*What you have to do*. Output the first line of the listing and each line after it, up to and including the line that contains "CH[('yellow', True)].use('yellow shell", exactly as written, minus the pictures.

*Source material*.
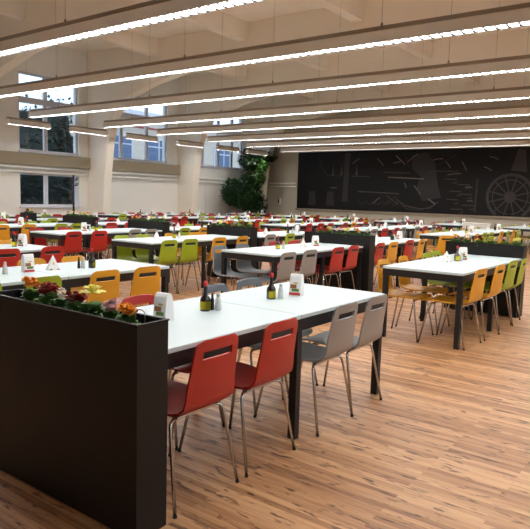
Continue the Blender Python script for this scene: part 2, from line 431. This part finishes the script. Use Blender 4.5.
CH[('yellow', True)].use('yellow shell chair standing alone at table end beyond the right-hand planter', (11.65, 4.25, 0), R(-50), 'yellow shell chairs')

# ------------------------------------------------------------------ planters and their flowers
PL, PT, PH = 1.09, .169, .9
def make_planter(length):
    def f():
        t = thing('planter', '', 'planter')
        b = MB(); w = .014
        b.box(0, PT, 0, length, 0, PH-.09)
        b.box(0, w, 0, length, PH-.09, PH).box(PT-w, PT, 0, length, PH-.09, PH).box(w, PT-w, 0, w, PH-.09, PH).box(w, PT-w, length-w, length, PH-.09, PH)
        b.build('planter_box', 'planter', t)
        r = MB(); e = .004
        r.box(-e, .012, -e, length+e, PH, PH+.006).box(PT-.012, PT+e, -e, length+e, PH, PH+.006).box(.012, PT-.012, -e, .012, PH, PH+.006).box(.012, PT-.012, length-.012, length+e, PH, PH+.006)
        r.build('rim', 'planter', t)
        MB().box(w, PT-w, w, length-w, PH-.09, PH-.035).build('soil', 'soil', t)
        return t
    return f
def foliage_bm(n, rad, h, seed, size=.05):
    g = random.Random(seed); m = MB()
    for i in range(n):
        a = g.uniform(0, 2*PI); el = g.uniform(.1, 1.1); d = Vector((math.cos(a)*math.cos(el), math.sin(a)*math.cos(el), math.sin(el)))
        base = Vector((g.uniform(-.02, .02), g.uniform(-.02, .02), 0)); tip = base+Vector((d.x*rad, d.y*rad*1.25, d.z*h))
        side = d.cross(Vector((0, 0, 1))).normalized()*size*.5*g.uniform(.7, 1.2); mid = (base+tip)/2+Vector((0, 0, .018))
        v = [m.bm.verts.new(p) for p in (base, mid*.9+base*.1+side, mid*.6+tip*.4+side*.8, tip-Vector((0, 0, .012)), mid*.6+tip*.4-side*.8, mid*.9+base*.1-side)]
        c1 = m.bm.verts.new(mid+Vector((0, 0, -.006)))
        for q in range(6): m.bm.faces.new((v[q], v[(q+1) % 6], c1))
    return m
FOL = [foliage_bm(46, .075, .10, s).mesh('foliage', 'leaf', True) for s in range(3)]
def petals(n, r, angles, wid=.5):
    m = MB()
    for l, an in enumerate(angles):
        s = r*(1-.16*l); ca, sa = math.cos(R(an)), math.sin(R(an))
        for i in range(n):
            rot = Matrix.Rotation(2*PI*(i+.5*l)/n, 4, 'Z')
            pts = [(0, 0, 0), (.4, wid, .03), (.8, wid*.85, .02), (1, 0, -.06), (.8, -wid*.85, .02), (.4, -wid, .03)]
            v = [m.bm.verts.new(rot @ Vector((s*(p[0]*ca-p[2]*sa), s*p[1], s*(p[0]*sa+p[2]*ca)+.001*l))) for p in pts]
            m.bm.faces.new(v[:4]); m.bm.faces.new([v[0], v[3], v[4], v[5]])
    return m
BL = {}
for nm, key in (('orange', 'f_orange'), ('dark red', 'f_red'), ('pink', 'f_pink'), ('white', 'f_white')):
    BL[nm] = petals(6, .027, (-8, 28, 60), .5).mesh('blossom', key, True)
BL['pale yellow'] = petals(8, .066, (12, 40, 66), .27).mesh('blossom', 'f_yellow', True)
BL['yellow'] = petals(6, .03, (-5, 30, 60), .5).mesh('blossom', 'f_yellow', True)
CEN = MB().lathe([(.002, -.004), (.007, 0), (.006, .006), (.001, .009)], 8).mesh('flower_centre', 'f_centre', True)
def plant(color, loc, label, nb, seed, group, sc=1):
    g = random.Random(seed); t = thing('flowering_plant', label, 'flower', loc, g.uniform(0, 6), group)
    fo = link('foliage', FOL[seed % 3], t); fo.scale = (sc, sc, sc)
    if nb == 1: spots = [(0, 0, .115)]
    else: spots = [(math.cos(i*2.4+seed)*.030*(i > 0), math.sin(i*2.4+seed)*.042*(i > 0), .115-.013*(i % 3)) for i in range(nb)]
    for (x, y, z) in spots:
        bl = link('blossom', BL[color], t); bl.location = (x*sc, y*sc, z*sc); bl.rotation_euler = (g.uniform(-.6, .6), g.uniform(-.6, .6), g.uniform(0, 6)) if nb > 1 else (0, 0, .3)
        ce = link('flower_centre', CEN, bl); ce.location = (0, 0, .006)
    return t
pl_front = make_planter(PL+.02)()
pl_front.location = (1.57, 1.772, 0)
tag(pl_front, 'tall black planter divider in the left foreground with spring flowers', 'planter', 'black planter dividers')
fl = [('orange', 2.62, 7, 1.2), ('dark red', 2.49, 8, 1.1), ('white', 2.385, 2, .95), ('dark red', 2.285, 6, .9), ('pale yellow', 2.16, 1, 1.1), ('pink', 2.03, 5, .85), ('orange', 1.925, 6, .8)]
word = {0: 'farthest from the camera', 1: 'next to the orange one at the left', 2: 'small, between two dark red plants', 3: 'beside the big pale yellow bloom', 4: 'with one big lily-like bloom', 5: 'between the pale yellow and orange ones', 6: 'at the near end'}
for i, (c_, y, nb, sc) in enumerate(fl):
    plant(c_, (1.57+PT/2, y, PH-.036), '%s flower in the foreground planter, %s' % (c_, word[i]), nb, 11+i, 'flowers in the foreground planter', sc*.88)
hp = [(0, .022*math.cos(a), .06+.022*math.sin(a)) for a in [PI*i/10 for i in range(11)]]
hoop = MB().tube([(0, .022, 0)]+hp+[(0, -.022, 0)], .0025, 6).build('wire_hoop', 'wire', None, True)
hoop.location = (1.57+PT/2, 1.85, PH-.035); hoop.rotation_euler = (0, 0, R(20)); tag(hoop, 'small arched metal wire hoop at the near end of the foreground planter', 'hoop')
pl_rest = Proto(make_planter(1.0))
pcols = ['yellow', 'orange', 'white', 'dark red', 'yellow', 'pink']
for k in range(6):
    y = TY0-.01+k*TS+DY.get(k, 0)
    if k == 1: y -= .09
    pr_ = pl_rest.use('black planter divider with flowers at right end of %s' % tname(2, k), (7.962, y, 0), 0, 'black planter dividers')
    if k == 5: y += .1
    pr_.location.y = y; pr_.scale = (1, {1: 1.14, 5: .4}.get(k, 1), 1)
    for i in range(6 if k < 5 else 2):
        c_ = pcols[(i*5+k*2) % 6]
        plant(c_, (7.962+PT/2, y+.1+i*.16, PH-.035), '%s flower, %s, in planter of %s' % (c_, ['nearest', 'second from near end' if k < 5 else 'farthest', 'third from near end', 'third from far end', 'second from far end', 'farthest'][i], tname(2, k)), 4 if k < 3 else 3, 40+k*7+i, 'flowers in the row planters', 1.05)

# ------------------------------------------------------------------ table top items
def make_bottle():
    t = thing('sauce_bottle', '', 'bottle')
    MB().lathe([(.028, 0), (.031, .004), (.031, .06), (.028, .076), (.014, .094), (.0105, .108), (.0105, .146), (.0075, .15)], 20).build('bottle_body', 'bottle', t, True)
    l = MB()
    ang = [R(150+i*8) for i in range(24)]
    ring = [[l.bm.verts.new((r*math.cos(a), r*math.sin(a), z)) for a in ang] for r, z in ((.0315, .010), (.0315, .058))]
    for i in range(23): l.bm.faces.new((ring[0][i], ring[0][i+1], ring[1][i+1], ring[1][i]))
    bmesh.ops.solidify(l.bm, geom=list(l.bm.faces), thickness=-.0006)
    l.build('paper_label', 'ylabel', t)
    MB().lathe([(.0125, .146), (.013, .149), (.013, .166), (.011, .172), (.006, .175)], 14).build('cap', 'redcap', t, True)
    return t
def make_shaker(m, h, r=.02):
    def f():
        t = thing('condiment_shaker', '', 'shaker')
        MB().lathe([(r*.95, 0), (r*1.05, .004), (r, h*.3), (r*.9, h*.45), (r*.95, h*.55), (r*.62, h*.72), (r*.5, h*.78)], 16).build('shaker_body', m, t, True)
        MB().lathe([(r*.56, h*.78), (r*.58, h*.8), (r*.56, h*.95), (r*.3, h)], 14).build('cap', 'steelcap' if m != 'pepper' else 'pepper', t, True)
        return t
    return f
def make_holder():
    t = thing('napkin_holder', '', 'napkin holder')
    # arch profile across x, folded card/plastic, extruded along y
    prof = [(-.036, 0), (-.034, .05), (-.029, .10), (-.022, .13), (-.012, .145), (0, .15), (.012, .145), (.022, .13), (.029, .10), (.034, .05), (.036, 0)]
    m4 = Matrix(((1, 0, 0, 0), (0, 0, 1, -.042), (0, 1, 0, 0), (0, 0, 0, 1)))
    MB().prism(prof, .084, m4).build('holder_body', 'paper', t)
    for s in (-1, 1):
        def panel(y0, y1, z0, z1, off):
            m = MB()
            def xx(z): return s*(.036-.002*min(z, .05)/.05-(.005*max(0, min(z-.05, .05))/.05)-(.007*max(0, z-.1)/.03))
            a = [m.bm.verts.new((xx(z)+s*off, y, z)) for (y, z) in ((y0, z0), (y1, z0), (y1, z1), (y0, z1))]
            m.bm.faces.new(a if s > 0 else a[::-1]); return m
        panel(-.041, .041, .004, .022, .0009).build('red_print', 'pred', t)
        panel(-.03, .022, .03, .05, .0012).build('green_print', 'pgreen', t)
        panel(-.012, .034, .052, .078, .0016).build('brown_print', 'pbrown', t)
        panel(-.02, .01, .084, .094, .0016).build('ochre_print', 'pyel', t)
    return t
def make_pyramid():
    t = thing('folded_napkin', '', 'napkin')
    m = MB(); s = .052; h = .125
    b_ = [m.bm.verts.new(p) for p in ((-s, -s*.8, 0), (s, -s*.8, 0), (s, s*.8, 0), (-s, s*.8, 0))]
    tp = [m.bm.verts.new(p) for p in ((-.004, 0, h), (.004, 0, h))]
    m.bm.faces.new((b_[0], b_[1], tp[1], tp[0])); m.bm.faces.new((b_[2], b_[3], tp[0], tp[1]))
    m.bm.faces.new((b_[1], b_[2], tp[1])); m.bm.faces.new((b_[3], b_[0], tp[0])); m.bm.faces.new(b_[::-1])
    m.build('paper_tent', 'paper', t)
    def pan(pts, mm, nm):
        q = MB()
        a = []
        for (x, z, sg) in pts: a.append(q.bm.verts.new((x, sg*(.0416*(1-z/h)+.0009), z)))
        q.bm.faces.new(a); q.build(nm, mm, t)
    for sg in (-1, 1):
        pan([(-.044, .004, sg), (-.018, .004, sg), (-.018, .016, sg), (-.04, .014, sg)], 'pgreen', 'green_print')
        pan([(-.012, .05, sg), (.0, .045, sg), (.006, .068, sg), (-.006, .074, sg)], 'pyel', 'ochre_print')
        pan([(.02, .004, sg), (.046, .004, sg), (.04, .012, sg), (.022, .012, sg)], 'pred', 'red_print')
    return t
BOT = Proto(make_bottle); SHK = Proto(make_shaker('shaker', .10)); PEP = Proto(make_shaker('pepper', .10, .012)); HOL = Proto(make_holder); PYR = Proto(make_pyramid)
GRP = {'B': 'sauce bottles', 'S': 'salt shakers', 'P': 'pepper shakers', 'H': 'napkin holders', 'T': 'folded napkins'}
def item(kind, x, y, label, rz=0):
    p = {'B': BOT, 'S': SHK, 'P': PEP, 'H': HOL, 'T': PYR}[kind]
    p.use(label, (x, y, .75), rz, GRP[kind])
item('B', 2.585, 2.33, 'brown sauce bottle with yellow label, left half of foreground table', R(-35))
item('P', 2.632, 2.318, 'slim black pepper shaker beside left sauce bottle on foreground table')
item('S', 2.664, 2.30, 'frosted salt shaker by left sauce bottle on foreground table')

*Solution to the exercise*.
Continue the Blender Python script for this scene: part 2, from line 431. This part finishes the script. Use Blender 4.5.
CH[('yellow', True)].use('yellow shell chair standing alone at table end beyond the right-hand planter', (11.65, 4.25, 0), R(-50), 'yellow shell chairs')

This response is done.